Drug Fair posted earnings of $178,000 (10 cents a share) for the three months ended Oct. 25 compared with a profit of $315,000 (18 cents) from continuing operations in the same period a year ago. Last year Drug Fair also reported a loss of $69,000 (4 cents) from its Scoops ice cream and snack shops, which reduced net earnings to $246,000 (14 cents).

Elsberg said the dip in profits was due to "increased promotional activity and consequent lower realized margins."

"We are determined not to let anyone cut into our share of the market," added Elsberg. The costly sales promotions helped produce a 9.8 percent increase in Drug Fair's sales for the quarter to $69.3 million from $63.1 million.

For the first nine months of its fiscal year, Drug Fair earned $746,000 (44 cents) on sales of $208.9 million. Last year's nine-month sales of $190.9 million produced profits of $169,000 (10 cents) from continuing operations and a net loss of $161,000 after deducting the cost of phasing out the Scoops operations.

Drug Fair's board yesterday declared its regular quarterly dividend of 10 cents a share payable March 2 to stockholders as of Feb. 13.

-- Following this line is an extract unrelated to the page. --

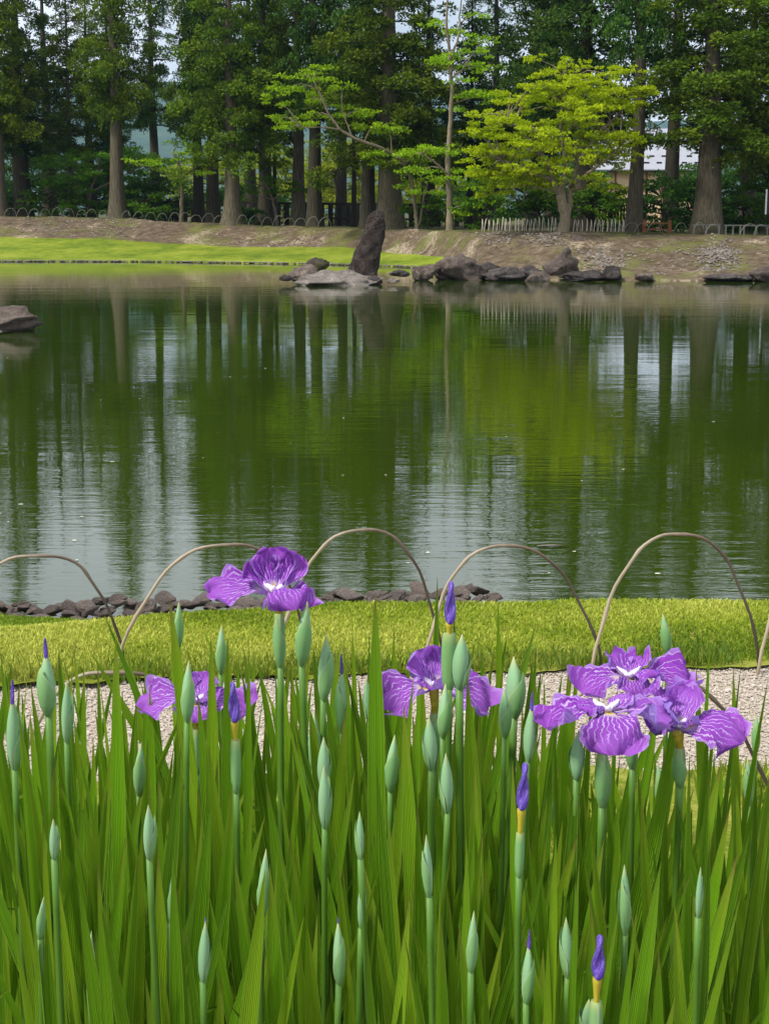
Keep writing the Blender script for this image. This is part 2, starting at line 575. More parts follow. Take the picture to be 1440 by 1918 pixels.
def mat_petal():
    m = M('iris_petal')
    uv = m.n.new('ShaderNodeUVMap')
    sep = m.n.new('ShaderNodeSeparateXYZ')
    m.link(uv.outputs['UV'], sep.inputs[0])
    u, v = sep.outputs['X'], sep.outputs['Y']
    wob = m.noise(3.0, 3, 0.5, m.coords('UV', (3, 2.2, 1)))
    vv = m.math('ADD', v, m.math('MULTIPLY', m.math('SUBTRACT', wob, 0.5), 0.17))
    cosv = m.math('MULTIPLY_ADD', m.math('COSINE', m.math('MULTIPLY', m.math('SUBTRACT', vv, 0.5), 2 * math.pi * 11)), 0.5, 0.5)
    thr = m.math('MULTIPLY_ADD', u, 0.20, 0.74)
    vein = m.math('DIVIDE', m.math('SUBTRACT', cosv, thr), 0.16, clamp=True)
    vein = m.math('MULTIPLY', vein, m.ramp(u, (0.03, 0.2), (0.18, 1.0), (0.72, 0.85), (0.96, 0.1)))
    fine = m.noise(1.0, 5, 0.65, m.coords('UV', (5, 34, 1)))
    body = m.mix(m.ramp(fine, (0.35, 0.0), (0.7, 1.0)), (0.165, 0.010, 0.33), (0.35, 0.062, 0.56))
    body = m.mix(m.math('MULTIPLY', m.ramp(u, (0.5, 0.0), (0.95, 1.0)), 0.4), body, (0.38, 0.12, 0.56))
    oi = m.n.new('ShaderNodeObjectInfo')
    body = m.mix(m.math('MULTIPLY', oi.outputs['Random'], 0.35), body, (0.44, 0.19, 0.66))
    av = m.math('ABSOLUTE', m.math('SUBTRACT', v, 0.5))
    body = m.mix(m.math('MULTIPLY', m.ramp(av, (0.44, 0.0), (0.5, 1.0)), 0.6), body, (0.52, 0.38, 0.82))
    c = m.mix(m.math('MULTIPLY', vein, 0.75), body, (0.72, 0.60, 0.92))
    sig = m.math('MULTIPLY', m.ramp(u, (0.12, 1.0), (0.30, 0.0)), m.ramp(av, (0.16, 1.0), (0.36, 0.0)))
    c = m.mix(sig, c, (0.85, 0.80, 0.82))
    sig2 = m.math('MULTIPLY', m.ramp(u, (0.15, 1.0), (0.24, 0.0)), m.ramp(av, (0.08, 1.0), (0.2, 0.0)))
    c = m.mix(sig2, c, (0.75, 0.56, 0.04))
    bf = m.n.new('ShaderNodeNewGeometry').outputs['Backfacing']
    under = m.mix(m.math('MULTIPLY', vein, 0.5), m.mix(m.ramp(fine, (0.3, 0.0), (0.7, 1.0)), (0.26, 0.13, 0.60), (0.46, 0.36, 0.78)), (0.7, 0.62, 0.9))
    c = m.mix(bf, c, under)
    return m.leafy(c, m.mix(0.4, c, (0.46, 0.11, 0.70)), 0.34, 0.55, 0.15, m.bump(m.math('ADD', m.math('MULTIPLY', fine, 0.6), vein), 0.35, 0.0012))


def mat_rolled():
    m = M('rolled_petal')
    n = m.noise(1.0, 6, 0.7, m.coords('UV', (22, 4, 1)))
    c = m.ramp(n, (0.34, (0.045, 0.016, 0.20)), (0.52, (0.12, 0.06, 0.40)), (0.68, (0.38, 0.32, 0.66)))
    return m.finish(m.principled(c, 0.5, 0.3, m.bump(n, 0.6, 0.002)).outputs[0])


MT['leaf'] = mat_iris_leaf()
MT['bud'] = mat_bud('iris_bud', (0.18, 0.39, 0.17), (0.42, 0.63, 0.38), (0.55, 0.50, 0.22))
MT['spathe'] = mat_bud('iris_spathe', (0.15, 0.35, 0.10), (0.33, 0.54, 0.25), (0.40, 0.48, 0.18), True)
MT['stem'] = mat_stem()
MT['petal'] = mat_petal()
MT['rolled'] = mat_rolled()
MT['tube'] = mat_plain('flower_tube', (0.46, 0.38, 0.035), 0.5, 0.3, 0.35, 120, 0.1)
MT['style'] = mat_plain('flower_style', (0.78, 0.72, 0.88), 0.5, 0.2, 0.15, 150, 0.1)


def mat_bamboo():
    m = M('split_bamboo')
    uv = m.n.new('ShaderNodeUVMap')
    sep = m.n.new('ShaderNodeSeparateXYZ')
    m.link(uv.outputs['UV'], sep.inputs[0])
    oi = m.n.new('ShaderNodeObjectInfo')
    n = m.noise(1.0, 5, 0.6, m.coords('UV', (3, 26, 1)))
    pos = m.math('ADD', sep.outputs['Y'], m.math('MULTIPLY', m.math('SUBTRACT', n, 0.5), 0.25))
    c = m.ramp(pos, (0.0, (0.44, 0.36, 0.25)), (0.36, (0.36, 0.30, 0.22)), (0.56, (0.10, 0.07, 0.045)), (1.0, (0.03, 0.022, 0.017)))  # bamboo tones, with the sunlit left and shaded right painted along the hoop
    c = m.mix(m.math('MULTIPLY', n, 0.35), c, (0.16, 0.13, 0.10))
    return m.finish(m.principled(c, 0.55, 0.35, m.bump(n, 0.3, 0.003)).outputs[0])


MT['bamboo'] = mat_bamboo()
MT['bamboo_pale'] = mat_plain('weathered_bamboo', (0.46, 0.41, 0.34), 0.7, 0.2, 0.35, 8, 0.2)
MT['bamboo_grey'] = mat_plain('greyed_bamboo', (0.20, 0.20, 0.15), 0.7, 0.2, 0.35, 8, 0.2)
MT['timber_dark'] = mat_plain('dark_timber', (0.022, 0.019, 0.016), 0.9, 0.15, 0.5, 5, 0.3)
MT['timber_rust'] = mat_plain('rust_timber', (0.23, 0.085, 0.035), 0.8, 0.2, 0.4, 6, 0.3)
MT['timber_grey'] = mat_plain('grey_timber', (0.12, 0.125, 0.115), 0.8, 0.2, 0.4, 6, 0.3)
MT['plaster'] = mat_plain('house_plaster', (0.62, 0.47, 0.28), 0.9, 0.1, 0.12, 1.5, 0.1)
MT['roof'] = mat_plain('metal_roof', (0.32, 0.335, 0.38), 0.7, 0.2, 0.1, 1.2, 0.1)
MT['white_paint'] = mat_plain('white_paint', (0.75, 0.75, 0.72), 0.6, 0.3, 0.1, 5, 0.1)
MT['sign_board'] = mat_plain('sign_board', (0.03, 0.022, 0.022), 0.6, 0.3, 0.3, 5, 0.1)
MT['far_forest'] = mat_lawn('far_forest', (0.02, 0.04, 0.012), (0.035, 0.065, 0.018), (0.06, 0.09, 0.03), 0.01, 0.08, 1.0)
MT['speck'] = mat_plain('floating_litter', (0.50, 0.50, 0.36), 0.8, 0.2, 0.3, 5, 0.1)

# ------------------------------------------------------------------ the far side: shore, lawn, bank, wood floor
# bearing (as photograph column): shore distance, bank foot distance and row, bank top distance and row
COLS = np.array([
    (-1500, 76, 85, 440, 90, 401), (-900, 74, 83, 441, 88, 403), (0, 73, 82, 443, 86.5, 405), (150, 73, 81, 446, 86.5, 408), (222, 73, 80, 449, 86, 410),
    (300, 72.5, 79, 455, 84, 415), (440, 71, 77, 462, 81, 421), (550, 69.5, 76, 462, 79, 425),
    (650, 68, 74.5, 463, 76.5, 427), (740, 66, 71, 475, 74, 430), (800, 64, 67.5, 478, 71, 431),
    (850, 61, 63.5, 482, 67, 432), (905, 55, 56, 512, 63.5, 433), (1040, 52.5, 53.3, 519, 60.5, 434),
    (1188, 52, 52.8, 520, 61, 436), (1320, 52, 52.8, 520, 60.5, 440), (1440, 51.5, 52.3, 521, 60, 441),
    (2400, 50, 50.8, 522, 57, 444), (3200, 49, 50, 524, 56, 446)], float)


def tan_row(y):
    v = -(y - 959) / F
    return (SP - v * CP) / (CP + v * SP)


def prof(px):
    d0, d1, y1, d2, y2 = (np.interp(px, COLS[:, 0], COLS[:, k]) for k in range(1, 6))
    return d0, d1, HW - tan_row(y1) * d1, d2, HW - tan_row(y2) * d2


def ground_z(px, d):
    d0, d1, z1, d2, z2 = prof(px)
    return float(np.interp(d, [d0, d1, d2, d2 + 60], [0.0, z1, z2, 1.4]))


def wx(px, d):
    return (px - 720) / F * d / (CP + 0.17 * SP)


def polar_strip(name, mat, rows, zfun, pxs, bump_amp, bump_s):
    V, U = [], []
    for px in pxs:
        for k, t in enumerate(rows):
            d, z = zfun(px, t)
            x = wx(px, d)
            z = z + bump_amp * (float(nz(x * bump_s + 9, d * bump_s)) + 0.5 * float(nz(x * bump_s * 2.3, d * bump_s * 2.3 + 5)) - 0.75)
            V.append((x, d, z))
    n = len(rows)
    q = [(i * n + k, (i + 1) * n + k, (i + 1) * n + k + 1, i * n + k + 1) for i in range(len(pxs) - 1) for k in range(n - 1)]
    ob = build(name, V, np.array(q), mat)
    return tag(ob, kind='structure')


PXS = np.concatenate([np.arange(-1500, -60, 60), np.arange(-60, 1500, 7), np.arange(1500, 3201, 60)])


def f_lawn(px, t):
    d0, d1, z1, d2, z2 = prof(px)
    d0 += 0.5 * (float(nz(px * 0.02, 1.5)) - 0.5)
    if t < 0:
        return d0 - 0.4, -0.35
    zz = 0.05 + (z1 - 0.05) * t
    return d0 + (d1 - d0) * t, zz


def f_bank(px, t):
    d0, d1, z1, d2, z2 = prof(px)
    if t < 0:
        return d1 - 0.45, z1 - 0.35
    if t > 1:
        return d2 + 0.5, z2 - 0.3
    s = t * t * (3 - 2 * t) * 0.6 + t * 0.4
    return d1 - 0.02 + (d2 - d1) * t, z1 + (z2 - z1) * s


def f_floor(px, t):
    d0, d1, z1, d2, z2 = prof(px)
    if t < 0:
        return d2 - 0.2, z2 - 0.5
    return d2 - 0.05 + t, (0.02 if t < 1 else 0) + z2 + (1.4 - z2) * min(1, t / 60)


tag(polar_strip('far_lawn', MT['lawn_far'], [-1, 0, .1, .25, .4, .55, .7, .85, 1.0], f_lawn, [p for p in PXS if p <= 912], 0.05, 0.6),
    'bright lime green lawn sloping down to the far shore', 'lawn')
tag(polar_strip('promontory_shore', MT['bank'], [-1, 0, .5, 1.0], f_lawn, [p for p in PXS if p >= 898], 0.06, 1.4),
    'brown earth shore under the far bank behind the rocks', 'shore')
tag(polar_strip('earth_bank', MT['bank'], [-0.12] + list(np.linspace(0, 1, 14)) + [1.04], f_bank, PXS, 0.15, 1.1),
    'bare brown earth bank rising behind the lawn to the trees', 'bank')
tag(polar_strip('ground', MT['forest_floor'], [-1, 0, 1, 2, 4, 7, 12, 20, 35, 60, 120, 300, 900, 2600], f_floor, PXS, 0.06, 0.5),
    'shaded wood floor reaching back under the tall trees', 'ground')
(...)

Penril Corp. of Rockville reported a 30 percent increase in profits for the first quarter of its fiscal year to $522,000 from $401,000 in the same period a year ago. Earnings per share fell to 26 cents from 30 cents, however, because the company issued a large block of new shares last July, increasing the number of outstanding by nearly 50 percent.

Revenues of the suburban electronics manufacturer increased 22 percent from $7.4 million to just over $9 million for the quarter ended Oct. 31.